I am talking about 4000 Megapixels Ultra High Resolution Large Format Photography which is an integral part of the the Gigapxl Project. Amazed! Chances are you are snapping photographs from a 4-6 megapixel digital camera, or maybe if you are a professional photographer, you could be using 10 megapixels high resolution camera.
The Gigapxl Project is all about taking Ultra High Resolution (upto 4 gigapixels = 4000 Megapixels = 4 billion pixels) and Large Format Photography. The Project’s near-term goal is to compile a coast-to-coast Portrait of America; photographing her cities, parks and monuments in exquisite detail. A longer term goal is to create a world-wide archive of vanishing cultural and archaeological sites. Team members include Graham Flint, Catherine Aves and Michael T. Jones.

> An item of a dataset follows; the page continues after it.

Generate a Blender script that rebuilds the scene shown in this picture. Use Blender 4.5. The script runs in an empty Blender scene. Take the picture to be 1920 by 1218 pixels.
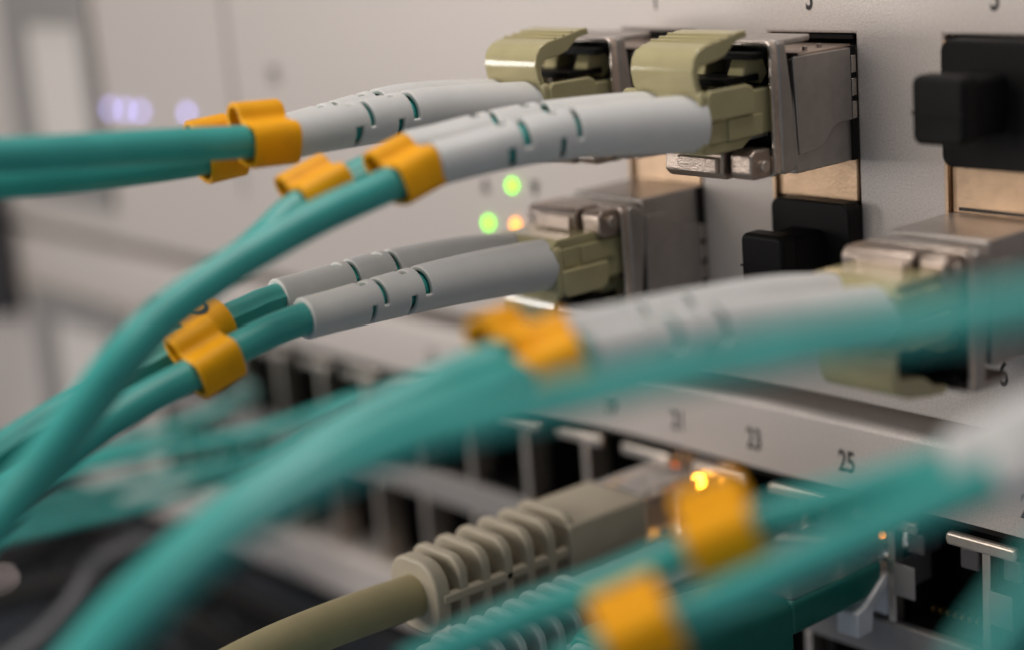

The Gigapxl camera captures single exposures on film with enough resolvable detail to support scanning at resolutions up to four billion pixels. Single gigapixel images are slightly larger than 44,000 x 22,000 pixels in size and four-gigapixel images are twice as wide and twice as high at 88,000 x 44,000 pixels. A 4000-megapixel print has dimensions of 10 feet by 20 feet. A four billion pixel, uncompressed, 16-bit per component image is a 24 gigabyte data file!
Check out the growing Image gallery of the Gigapxl project. You can download high resolution wallpapers upto 1920 pxl from the gallery. All images are copyright protected by The Gigapxl Project and its photographers and any reuse or reproduction, in any medium, other than for personal viewing and sharing is prohibited.
The Gigapxl Project started in the fall of 2000, and the attempt is on to assemble an ultra-high-resolution portrait of America. Over 1200 images have been snapped. Keep tracking it.